LAMBERT: I was halved at the moment I was born. The other piece of me is the inside of your mouth, and I was found whole the moment you spoke.

RATH: Pretty much everything on here is original, but you do a cover of Rick Springfield's "Jessie's Girl."

LAMBERT: (Laughter) Yeah.

RATH: And for people who might roll their eyes at Rick Springfield, I just want to say, listen to this song because it's - well, you do it as a pretty powerful ballad.

(SOUNDBITE OF SONG, "JESSIE'S GIRL")

LAMBERT: (Singing) Jessie is a friend. Yeah, I know he's been a good friend of mine.

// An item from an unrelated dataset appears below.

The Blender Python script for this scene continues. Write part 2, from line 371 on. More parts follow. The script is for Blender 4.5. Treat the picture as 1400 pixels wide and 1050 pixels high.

But lately something's changed. It ain't hard to define. Jessie's got himself a girl, and I want to make her mine.

I loved that song so much. I also love the gender-neutral name Jessie. I think it's applicable for anybody that's pined after a woman that they couldn't have, you know? But I think it's especially resonate in, like, the gay community when you, like, pine after a straight girl. You know, like, oh, gosh, I wish I had Jessie's girl, you know? (Laughter).

(SOUNDBITE OF SONG, "JESSIE'S GIRL")

LAMBERT: (Singing) I wish that I had Jessie's girl. I wish that I had Jessie's girl. Where can I find a woman like that?

RATH: You talked about how you're writing and performing music that has messages that you wish you had heard when you were 19 or even younger.

LAMBERT: Yeah.

RATH: Are you having young people coming up to now and connecting with you and...

LAMBERT: Big time. It's a really, really emotional experience. The ones that really get me, I get probably about one or two emails a week of girls who are in rehab for eating disorders. To feel like I've been a catalyst for someone else's healing is really incredible. Like, as soon as I start talking about it, I start crying. I cry so much. I cry all the time. I cry happy tears.

RATH: Mary Lambert, it's been a very happy experience speaking with you.

LAMBERT: (Laughter) Yeah.

RATH: Thank you so much.

LAMBERT: I'm glad.

RATH: That's Mary Lambert. Her new album, "Heart On My Sleeve," is out Tuesday.

(SOUNDBITE OF SONG, "BODY LOVE")

LAMBERT: (Singing) We are, we are more than our scars.